What Could Reparations Look Like?

Jul 23, 2020

After the Civil War, millions of freed enslaved people were left without land or money to build a future. Now, 200 years after slavery was officially abolished in New York, a controversial bill sits in committee that would study reparations for descendants of slaves. Even among supporters of reparations, there’s debate over what should be done to remedy hundreds of years of injustices. 

In the Roosevelt Public Library, Loretta Butler pulls out a copy of the United States Constitution from her purse and begins to read. 

“‘Neither slavery nor involuntary servitude, except as punishment for crime whereof the party shall have been duly convicted, shall exist within United States.’ So that means, if you're convicted of a crime, you're still considered a slave,” she said.  

Butler has been advocating for equal rights for Black Americans since the ‘60s. She says reparations should address and remedy 400 years of inequality — from slavery to Jim Crow to unfair imprisonment and racial profiling. In 2001, her photo appeared in a Newsday article about reparations.  

“I had on a purple shirt with white lettering and a picture of a slave ship which said ‘Imported from Africa,’” Butler said.

And that led to an ugly backlash.

“That's when I received hate mail,” she said. “I received a ticket back to Africa. coupon for some bananas, noose and some other stuff.”

Butler hasn’t been deterred by the threats. She now criticizes the New York state reparations bill for not doing enough to remedy the injustices Black Americans have faced. The bill would allocate $250,000 to a commission, which would study ways to compensate for slavery. But Butler is frustrated by a lack of change in how Black Americans are treated and thinks studying reparations is unnecessary. 

“The people who can do something about it, they feel that if we say we're going to study it, then they've done something to help. But no, there's no help,” she said.  

Assemblywoman Taylor Darling of Hempstead is one of the cosponsors of the bill. She said she’s not sure how to implement reparations, but thinks the bill is a good start. 

“I don't know what reparations will look like, but it's definitely something where I'm willing to have the conversation and continue to do the research and advocacy,” she said. “Just because something is difficult doesn't mean that it does not need to happen. That is a cop out. Excuse. Other groups don't take that crap. And we're not going to take it.”

Darling says that reparations should not be a blank check to individuals. Instead, money should be invested in Black communities so that they can build wealth. 
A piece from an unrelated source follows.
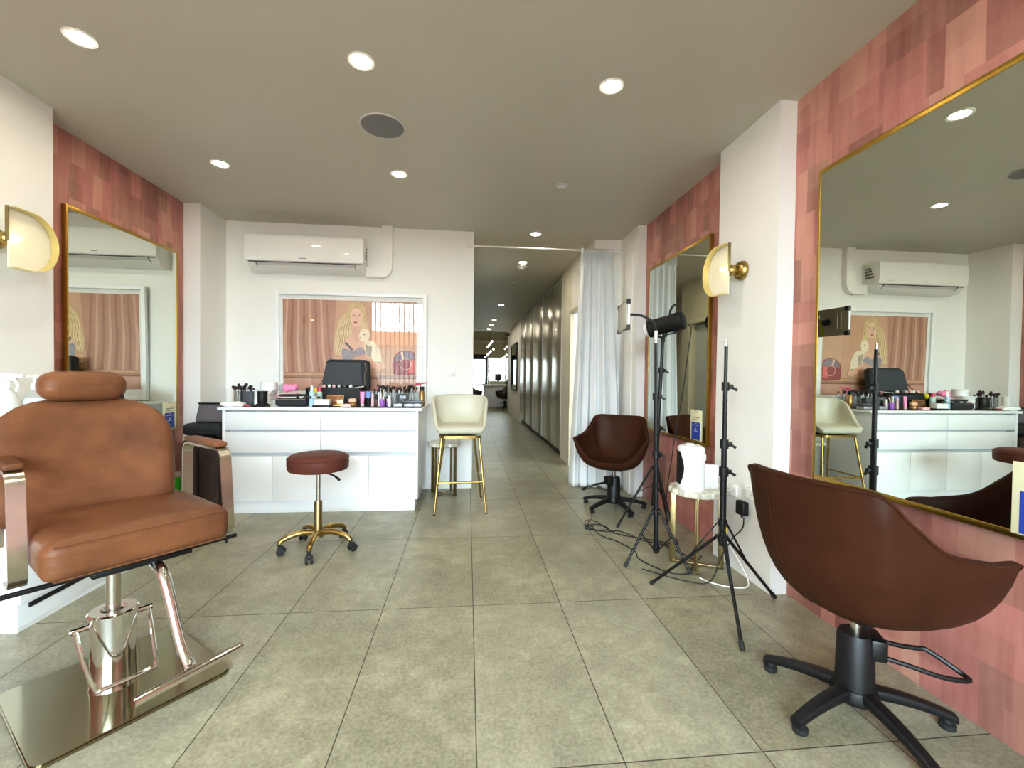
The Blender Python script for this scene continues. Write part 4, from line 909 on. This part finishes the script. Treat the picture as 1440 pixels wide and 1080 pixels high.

“You want wealth because that's something that you really can pass through generations,” she said. “And wealth is knowledge, wealth is opportunity. Wealth is, again, liquid assets, land, things that you're able to, again, pass down that appreciates in value that helps people.”  

Reparations is a divisive subject, even in the Black community. Dr. Georgette Grier-Key is the executive director and chief curator at the Eastville Community Historical Society. And she’s an expert on African American and Native American history on Long Island. She says it’s too soon to talk about making amends.  

“I do not like to have the same conversation about slavery and reparations at the same time. You know why?” she said. “Because to me it's like, we’re done with slavery, let's move on.”

Dr. Grier-Key says that society needs to come to grips with slavery and its legacy before we can talk about reparations. 

At a Brookhaven NAACP meeting in Port Jefferson, Membership Chair Nicole Christian said she supports the New York state reparations bill. But she’s worried that a lack of education about slavery in New York is a major barrier to getting it passed. 

“We've been completely miseducated about slavery, completely miseducated,” she said. “That is one of the main issues about reparations, is not explaining it as a policy, but educating people about what slavery really was socially, politically and economically.”

Loretta Butler agrees that most people are unaware of the contributions Black people have made to society, and don’t understand why reparations should be paid. 

“Our country became great because of all the free labor,” she said. “So until the masses are aware that we made this country great, not me personally but my ancestors, then until it happens, people are not going to believe that we even deserve it.”

Butler isn’t optimistic about reparations happening in her lifetime. However, she hopes the fight will go on so her grandchildren will benefit.